** Problem to solve **
Copy every line of the data that includes the string "Python".

====== Task material

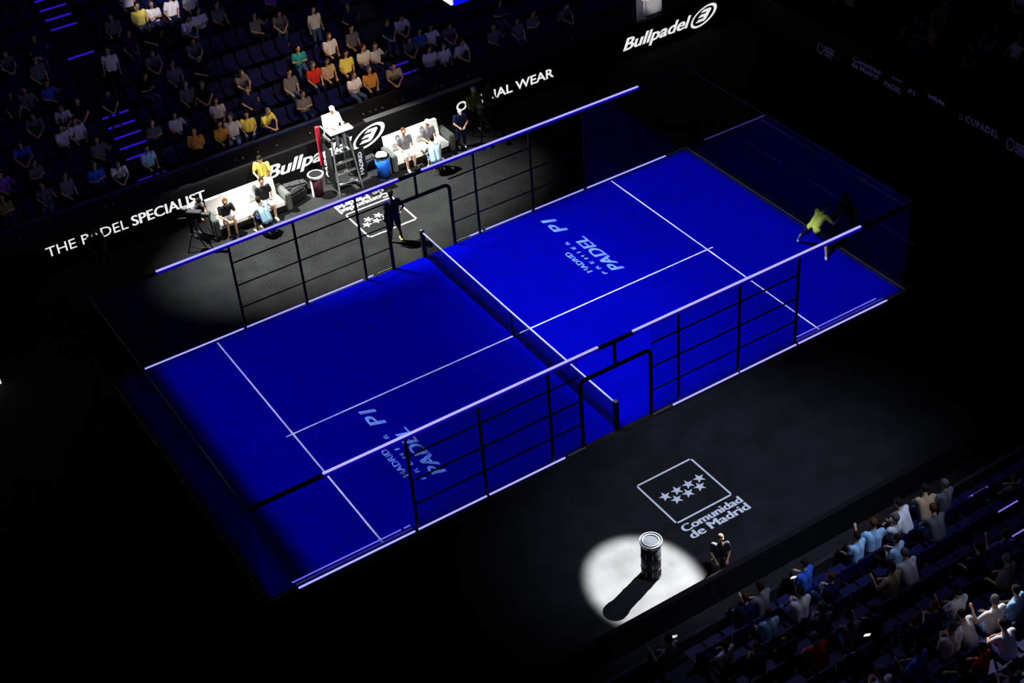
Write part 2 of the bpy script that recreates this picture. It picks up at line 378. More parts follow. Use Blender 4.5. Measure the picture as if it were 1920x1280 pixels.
# ------------------------------------------------------------------ advertising boards
YB = 11.5
bd = empty('advertising_board', (0, YB, 0)); tag(bd, 'long black lit advertising board along the far side behind the benches', 'advertising board')
MB().box(-14, 17.6, 0, .14, 0, 1.22).build('panel', 'board_black', bd)
MB().box(1.6, 6.2, 0, .22, 1.22, 1.25).build('top_edge', 'steel', bd)
def btext(txt, x0, x1, z, h, **k): return text_mesh(txt, (x0, -.002, z), (1, 0, 0), (0, 0, 1), x1-x0, h, 'letters_lit', 'lettering', bd, **k)
btext('THE PADEL', -9.66, -7.0, .58, .34, bold=.0); btext('SPECIALIST', -6.85, -4.36, .58, .36, bold=.0, fat=.014)
btext('OFFICIAL WEAR', 5.05, 9.1, .36, .36, bold=.02)
def bull(x0, z0, w):
    btext('Bullpadel', x0, x0+w*.72, z0-.12, .62, bold=.01, shear=.35, fat=.016)
    mb = MB(); cx, cz = x0+w*.86, z0+.28; n = 44; sh = .75
    def P(a, rx, rz, ox=0, oz=0):
        dz = rz*math.sin(a)+oz; return (cx+rx*math.cos(a)+ox+sh*dz, -.004, cz+dz)
    for i in range(n):
        a, b = 2*PI*i/n, 2*PI*(i+1)/n
        mb.poly([P(a, w*.125, .40), P(b, w*.125, .40), P(b, w*.10, .325, -.02, .0), P(a, w*.10, .325, -.02, 0)], (0, -1, 0), .004)
    mb.build('logo_ring', 'letters_lit', bd)
    mb = MB()
    def Q(x, z): return (cx+x+sh*z, -.004, cz+z)
    for z in (-.2, -.03, .14): mb.poly([Q(-.26+abs(z)*.1, z), Q(.08, z), Q(.08, z+.10), Q(-.2+abs(z)*.1, z+.10)], (0, -1, 0), .004)
    for z in (-.2, -.02): mb.poly([Q(.04, z), Q(.16, z), Q(.22, z+.05), Q(.22, z+.2), Q(.15, z+.26), Q(.04, z+.26)], (0, -1, 0), .0045)
    mb.build('logo_letter', 'letters_lit', bd)
bull(-2.2, .42, 4.45); bull(12.15, .30, 4.3)
XR = 17.75
rb = empty('advertising_board', (XR, 0, 0)); tag(rb, 'unlit black advertising board with faint logos beyond the right end of court', 'advertising board')
MB().box(0, .14, -9, 11.4, 0, 1.15).build('panel', 'board_black', rb)
def rtext(txt, px, py, w, h, dz=0, **k):
    c, d = ray(px, py); p = c+d*((XR-c.x)/d.x)
    text_mesh(txt, (-.002, p.y, p.z+dz), (0, -1, 0), (0, 0, 1), w, h, 'letters_dim', 'lettering', rb, **k)
rtext('Comunidad', 1600, 114, 1.35, .19); rtext('de Madrid', 1597, 124, 1.3, .2)
rtext('MADRID', 1672, 146, .5, .08); rtext('PADEL', 1657, 160, .85, .2, shear=.2); rtext('P1', 1702, 174, .35, .2, shear=.2)
rtext('wilyle', 1738, 184, .8, .22, bold=.06); rtext(':: CUPADEL', 1798, 222, 1.7, .25, spacing=1.2)
for px, py in ((1532, 92), (1886, 272)):
    c, d = ray(px, py); p = c+d*((XR-c.x)/d.x); mb = MB(); n = 28
    for i in range(n):
        a, b = 2*PI*i/n, 2*PI*(i+1)/n; mb.bar((-.004, p.y-.18-.16*math.cos(a), p.z+.1+.2*math.sin(a)), (-.004, p.y-.18-.16*math.cos(b), p.z+.1+.2*math.sin(b)), .015, .03)
    mb.build('logo_ring', 'letters_dim', rb)
    text_mesh('MADRID\nPREMIER\nPADEL', (-.002, p.y-.4, p.z-.1), (0, -1, 0), (0, 0, 1), .5, .4, 'letters_dim', 'lettering', rb)
nb = MB().box(-14, 13, -.07, .07, 0, .85).build('advertising_board', 'board_black'); nb.location = (0, -11.2, 0)
tag(nb, 'plain black board back between the near floor and the near stand', 'advertising board')
tb = empty('lit_sign', (-12.69, 7.05, 0)); tag(tb, 'bright white sign cut off by the left edge of the photo', 'sign')
MB().box(-.9, 0, 0, .12, 0, 1.22).build('sign_face', 'letters_lit', tb); MB().box(-.9, -.02, .12, .16, 0, 1.2).build('sign_back', 'board_black', tb)
# ------------------------------------------------------------------ hanging video cube
cc = on_y(848, 12, -14)
vc = empty('video_cube', tuple(cc)); tag(vc, 'hanging video cube with a white and a blue screen at the top edge', 'video screen')
MB().box(.06, 2.94, .06, 2.94, .0, 1.9).build('housing', 'board_black', vc)
MB().box(.0, .05, .03, 2.97, .0, 1.9).build('screen', 'screen_white', vc); MB().box(.03, 2.97, .0, .05, .0, 1.9).build('screen', 'screen_blue', vc)
for x in (.3, 2.7): MB().cyl((x, 1.5, 1.9), (x, 1.5, 9), .02, n=8).build('cable', 'steel', vc)
# ------------------------------------------------------------------ stands
RP, RR = .85, .3825
def stand_z(k): return 1.0+RR*k
A1, A2 = -5.5, 4.15                                                  # aisle centres of the far stand
fs = empty('far_stand', (0, 12.5, 0)); tag(fs, 'dark raked spectator stand behind the far board with blue-lit stairs', 'grandstand')
MB().box(-20, 17.5, -.1, .0, 0, 1.45).build('front_wall', 'stand_dark', fs)
MB().box(-20, 1.6, -.13, -.1, 1.38, 1.45).build('front_wall_edge', 'parapet_blue', fs)
for k in range(14): MB().box(-22, 24, RP*k, RP*(k+1), max(0, stand_z(k)-.5), stand_z(k)).build('row_platform', 'stand_dark', fs)
def lit(xc, j):
    if xc == A1: return j in (1, 3, 4, 5, 6, 7, 16, 17, 18, 19, 20, 13)
    return j in (2, 3, 11, 12, 13)
for xc in (A1, A2):
    for k in range(14):
        for h in (0, 1):
            j = 2*k+h; y = RP*k+h*RP/2; z = stand_z(k)+h*RR/2
            st = MB().box(xc-.5, xc+.5, y, y+RP/2, z-.19+.19, z+.02).build('stair_tread', 'stair_grey' if xc == A2 else 'stand_dark', fs) if h == 0 else MB().box(xc-.5, xc+.5, y, y+RP/2, z-RR/2, z).build('stair_tread', 'stair_grey' if xc == A2 else 'stand_dark', fs)
            if lit(xc, j): MB().box(xc-.46, xc+.46, y-.02, y+.0, z-.01, z+.05).build('step_light', 'led_violet', st)
ns = empty('near_stand', (0, -12.4, 0)); tag(ns, 'dark raked spectator stand in the lower right foreground', 'grandstand')
def nstand_z(k): return .6+RR*k
MB().box(-6, 16, .0, .1, 0, 1.0).build('front_wall', 'stand_dark', ns)
for k in range(12): MB().box(-6, 16, -RP*(k+1), -RP*k, max(0, nstand_z(k)-.5), nstand_z(k)).build('row_platform', 'stand_dark', ns)
for px, py in ((1830, 945), (1886, 972), (1912, 1018)):
    c0, d = ray(px, py); p = c0+d*((.63-.45*(c0.y+12.4)-c0.z)/(d.z+.45*d.y)); p.z += .35
    MB().box(p.x-.3, p.x+.3, p.y+12.4-.01, p.y+12.4+.01, p.z+.02, p.z+.05).build('step_light', 'led_pale', ns)
rs = empty('right_stand', (18.6, 0, 0)); tag(rs, 'dark raked spectator stand beyond the right board', 'grandstand')
for k in range(10): MB().box(RP*k, RP*(k+1), -12, 12, 0 if k == 0 else stand_z(k)-.6, stand_z(k)).build('row_platform', 'stand_dark', rs)
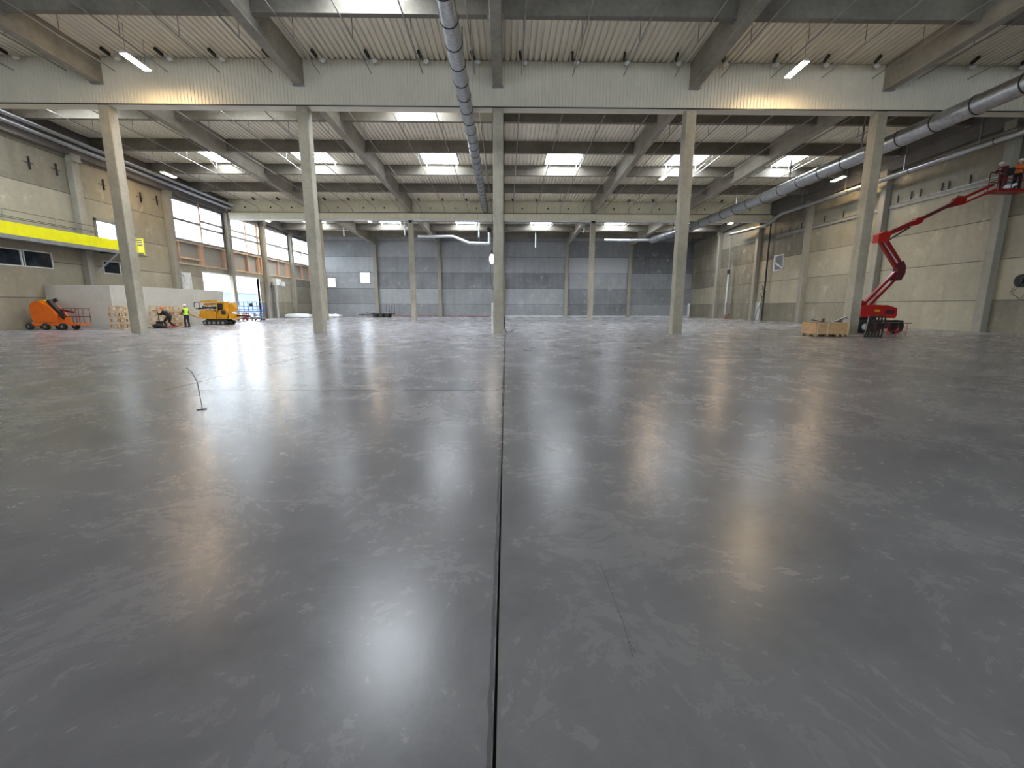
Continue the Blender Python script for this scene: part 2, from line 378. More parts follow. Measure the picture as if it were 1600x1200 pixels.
def office_window(i, y0, y1, z0, z1, vb):
    o = MB(); w = .07
    for a, b, c, d in [(y0, y1, z0, z0 + w), (y0, y1, z1 - w, z1), (y0, y0 + w, z0, z1), (y1 - w, y1, z0, z1)] + [(v - .05, v + .05, z0, z1) for v in vb] + [(v + .16, v + .2, z0, z1) for v in vb]:
        o.box(XL - .06, a, c, XL + .03, b, d)
    root = struct(o.build('window_%d' % i, 'white_paint')); ed = [y0] + vb + [y1]
    for a, b in zip(ed, ed[1:]):
        g = MB(); g.box(XL - .05, a, z0, XL - .03, b, z1); g.build('pane', 'dark_glass', root)
    g = MB(); g.box(XL - .29, y0, z0, XL - .25, y1, z1); g.build('dark_room_sheet', 'black', root)  # black sheet stands for the dark room behind the panes
office_window(8, 26.0, 33.5, 4.3, 5.45, [28.6, 31.4])
office_window(9, 37.55, 40.6, 4.3, 5.35, [39.2])
# small boarded window of the right wall
m = MB(); y0, y1, z0, z1 = 52.1, 54.0, 5.95, 7.8
for q in [(y0, y1, z0, z0 + .12), (y0, y1, z1 - .12, z1), (y0, y0 + .08, z0, z1), (y1 - .08, y1, z0, z1)]: m.box(XR - .06, q[0], q[2], XR + .2, q[1], q[3])
wr_ = struct(m.build('window_10', 'white_paint'))
m = MB(); m.box(XR + .12, y0, z0, XR + .16, y1, z1)
for k in range(9): m.box(XR + .09, y0 + .1 + k * .2, z0, XR + .12, y0 + .18 + k * .2, z1)
m.build('profiled_sheet', 'galv', wr_)
m = MB(); m.bar((XR + .03, y1 - .1, z0 + 1.05), (XR + .03, y0 + .1, z0 + .2), .09, .16); m.build('brace', 'white_paint', wr_)
# gate opening lining and outside
m = MB(); y0, y1 = 49.6, 60.6
m.box(XL - .32, y0 - .12, 0, XL + .04, y0, 5.3); m.box(XL - .32, y1, 0, XL + .04, y1 + .12, 5.3); m.box(XL - .32, y0 - .12, 5.3, XL + .04, y1 + .12, 5.42)
struct(m.build('door_1', 'flashing'))
m = MB(); m.box(-150, -40, -.35, XL - .3, 190, -.05); g_ = struct(m.build('ground', 'outdoor_ground'))
t = thing('warehouse', 'pale blue building seen outside through the open gate', 'building', (-70, 112, -.05))
m = MB(t); m.box(-82, 98, -.05, -70, 128, 5.2); m.build('wall', 'building_blue', t)
m = MB(t); m.box(-82.3, 97.7, 5.2, -69.7, 128.3, 5.6); m.build('roof', 'flashing', t)
m = MB(t); m.box(-70.1, 108, -.05, -69.9, 112, 3.6); m.build('door', 'galv_pale', t)
# daylight portals in the openings
def portal(name, loc, rot, sx, sy):
    d = bpy.data.lights.new(name, 'AREA'); d.shape = 'RECTANGLE'; d.size = sx; d.size_y = sy; d.cycles.is_portal = True
    o = bpy.data.objects.new(name, d); COL.objects.link(o); o.location = loc; o.rotation_euler = rot
for k, (a, b) in enumerate(RIB): portal('daylight_portal', (XL - .35, (a + b) / 2, (ZW0 + ZW1) / 2), (0, R(-90), 0), ZW1 - ZW0, b - a)
portal('daylight_portal', (XL - .35, 55.1, 2.65), (0, R(-90), 0), 5.3, 11)
for a, b in REAR_FILL: portal('daylight_portal', ((a + b) / 2, YB - .35, 9.2), (R(90), 0, 0), b - a, 6.4)

# timber lining panels under the strip glazing
BAYN = ['beside the high gate pilaster', 'just past the second cross girder', 'third along the left wall', 'last before the far wall']
for i, (a, b) in enumerate(RIB):
    t = thing('timber_infill', 'raw timber stud frame with board below the high windows, ' + BAYN[i], 'timber framing', (XL, (a + b) / 2, 6.0), group='timber frames under the high windows')
    m = MB(t); m.box(XL - .28, a, 6.0, XL - .22, b, 8.12); m.build('board', 'board_grey', t)
    for z in (5.92, 8.12): m = MB(t); m.box(XL - .2, a, z, XL + .1, b, z + .14); m.build('rail', 'timber_pale', t)
    ys = [a + .35, (a + b) / 2 - .35, (a + b) / 2, b - .25] if i == 0 else [(a + b) / 2, b - .95, b - .2]
    for k, y in enumerate(ys): m = MB(t); m.box(XL - .2, y - .09, 6.06, XL + .1, y + (.16 if k % 2 else .09), 8.12); m.build('stud', 'timber_pink', t)
    if i == 0: m = MB(t); m.box(XL - .2, a + .35, 6.5, XL + .05, a + 3.6, 6.66); m.build('rail', 'timber_pale', t)
    if i == 0: m = MB(t); m.box(XL, (a + b) / 2 - .07, 12.4, XL + .1, (a + b) / 2 + .07, 13.6); m.build('stud', 'timber_pink', t); m = MB(t); m.box(XL, b - .5, 12.4, XL + .08, b - .1, 13.6); m.build('stud', 'red_paint', t)
    if i == 1: m = MB(t); m.box(XL - .1, b - .9, ZW0, XL + .06, b - .5, ZW1); m.build('stud', 'timber_pink', t)

# ------------------------------------------------------------------ roof deck with rooflights
SKYL = []   # x centre, far y
for y in (21.5, 31.75): SKYL.append((-5.85, y))
SKYL += [(-27.8, 31.0), (-16.85, 30.7)]
for k in range(-2, 2): SKYL.append((-5.85 + 10.97 * (k + 1), 42.7))
SKYL += [(-25.4, 42.72), (25.3, 42.72)]
WID = {42.72: 1.9}
for k in range(-3, 3): SKYL.append((-5.85 + 10.97 * (k + 1), 67.3))
LEN = {31.0: 3.4, 30.7: 3.1}
SW, SLN = 3.2, 4.3
m = MB(); P = .32; ncell = int((XR - XL + .6) / P) + 1; x = XL - .3
for c in range(ncell):
    xc = x + c * P; xm = xc + P / 2
    cuts = sorted((y - LEN.get(y, SLN), y) for sx, y in SKYL if abs(xm - sx) < WID.get(y, SW) / 2)
    ys = []; cur = YB - .3
    for a, b in cuts: ys.append((cur, a)); cur = b
    ys.append((cur, D3 + .3))
    prof = [(0, 0), (.19, 0), (.215, .15), (.295, .15), (.32, 0)]
    for a, b in ys:
        vs = [(xc + px, a, deck(a) + pz) for px, pz in prof] + [(xc + px, b, deck(b) + pz) for px, pz in prof]
        m.add(vs, [(i, i + 1, 6 + i, 5 + i) for i in range(4)])
ceil_ = struct(m.build('ceiling', 'deck_white'))
m = MB(); 
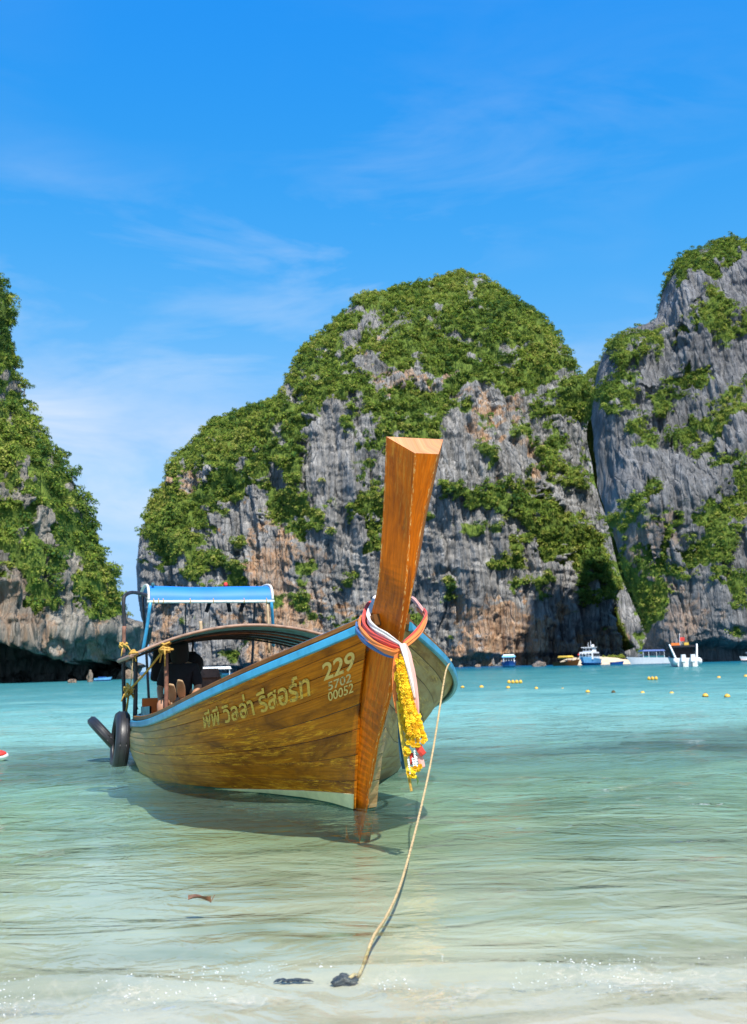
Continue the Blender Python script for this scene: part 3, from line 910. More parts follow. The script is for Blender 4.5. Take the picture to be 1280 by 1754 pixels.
# the sea has eaten a deep hollow under its foot
hl = 6.0 + 0.7 * vn(X / 5, Y / 5, 0.0, 78) + 0.4 * vn(X / 1.5, Y / 1.5, 0.0, 79) - 3.1 * sst(-45, -42, X)
cut = (1 - sst(0.90 * hl, 1.02 * hl, Z))
P[..., 1] += cut * 19.0 * (np.cos(th)[:, None] > -0.3)
P[..., 0] -= cut * 2.0
lft = link('cliff', mesh('cliff', P.reshape(-1, 3), grid_faces(NA, NVL), M['rock_l'], True, attrs={'veg': veg, 'rust': rust}))
tag(lft, 'overgrown headland at the left edge with a dark sea cave under its foot', 'cliff', None, 'structure')
vis = ((th > math.radians(-75)) & (th < math.radians(100))).astype(float)[:, None] * np.ones(NVL)[None, :]
o = grow('cliff_vegetation', P, N, veg, NVL, 5000, rv, 0.35, 1.35, PROTO_NEAR, keep=vis.ravel())
tag(o, 'dense green trees and shrubs clothing the headland on the left', 'vegetation', None, 'stuff')

# single trees that lean out from the headland's edge
rt = np.random.default_rng(5)
crown_me = []
for k in range(3):
    pts = rt.normal(size=(9, 3)) * np.array([0.55, 0.55, 0.38])
    crown_me.append(leaf_cloud('crown', pts, 0.45 + 0.3 * rt.random(9), PROTO_NEAR, rt))
ORD = ['first', 'second', 'third', 'fourth', 'fifth', 'sixth', 'seventh', 'eighth', 'ninth', 'tenth', 'eleventh', 'twelfth', 'thirteenth', 'fourteenth']
def make_tree(loc, sc, k, lean, n_):
    root = empty('tree', loc, rt.random() * 6)
    P_t = spline([(0, 0, -0.6), (0.05, 0.0, 0.5), (lean * 0.5, 0.1, 1.1), (lean, 0.1, 1.7)], 10)
    b = MB().tube(P_t, np.linspace(0.11, 0.05, 10), 7)
    for q in range(4):
        an = q * 1.7
        b.tube(spline([P_t[5], P_t[5] + (0.3 * math.cos(an), 0.3 * math.sin(an), 0.35), P_t[5] + (0.65 * math.cos(an), 0.65 * math.sin(an), 0.65)], 6), np.linspace(0.05, 0.015, 6), 5)
    tr = b.build('trunk', M['bark'], root, True)
    cr = link('crown', crown_me[k], root)
    cr.location = (lean, 0.1, 1.75)
    root.scale = (sc, sc, sc)
    return tag(root, 'bushy green tree on the right hand edge of the left headland, %s from the top' % ORD[n_], 'tree', 'trees along the edge of the left headland')
for i, (px, py, sc) in enumerate([(30, 505, 0.95), (36, 545, 0.8), (48, 618, 0.9), (55, 655, 0.9), (84, 735, 1.0), (108, 778, 1.1), (126, 808, 1.2), (152, 860, 1.25), (140, 880, 1.2), (160, 905, 1.15), (166, 950, 1.0), (184, 992, 1.2), (190, 1030, 1.15), (174, 1040, 1.0)]):
    j = int(np.argmin((to_px(P.reshape(-1, 3))[0] - px) ** 2 + (to_px(P.reshape(-1, 3))[1] - py - 14) ** 2 + 1e6 * (vis.ravel() < 0.5)))
    p = P.reshape(-1, 3)[j]
    make_tree((p[0], p[1], p[2] - 0.3), sc, i % 3, 0.3, i)

# low rock islet and rocks at the waterline
def rock(name, c, r, seed, mat, label, cat='rock'):
    mb = MB().ell((0, 0, 0), r, 36, 22)
    V = np.array(mb.V)
    nn = V / (np.linalg.norm(V, axis=1)[:, None] + 1e-9)
    k = max(r)
    V = V + nn * (0.30 * k * fbm(V[:, 0] / k * 1.4, V[:, 1] / k * 1.4, V[:, 2] / k * 1.8, 4, seed))[:, None]
    o = link(name, mesh(name, V, mb.F, mat, True, attrs={'veg': np.zeros(len(V)), 'rust': np.full(len(V), 0.55)}))
    o.location = c
    return tag(o, label, cat)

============

** Written answer **
Continue the Blender Python script for this scene: part 2, from line 378. More parts follow. Measure the picture as if it were 1600x1200 pixels.
Continue the Blender Python script for this scene: part 3, from line 910. More parts follow. The script is for Blender 4.5. Take the picture to be 1280 by 1754 pixels.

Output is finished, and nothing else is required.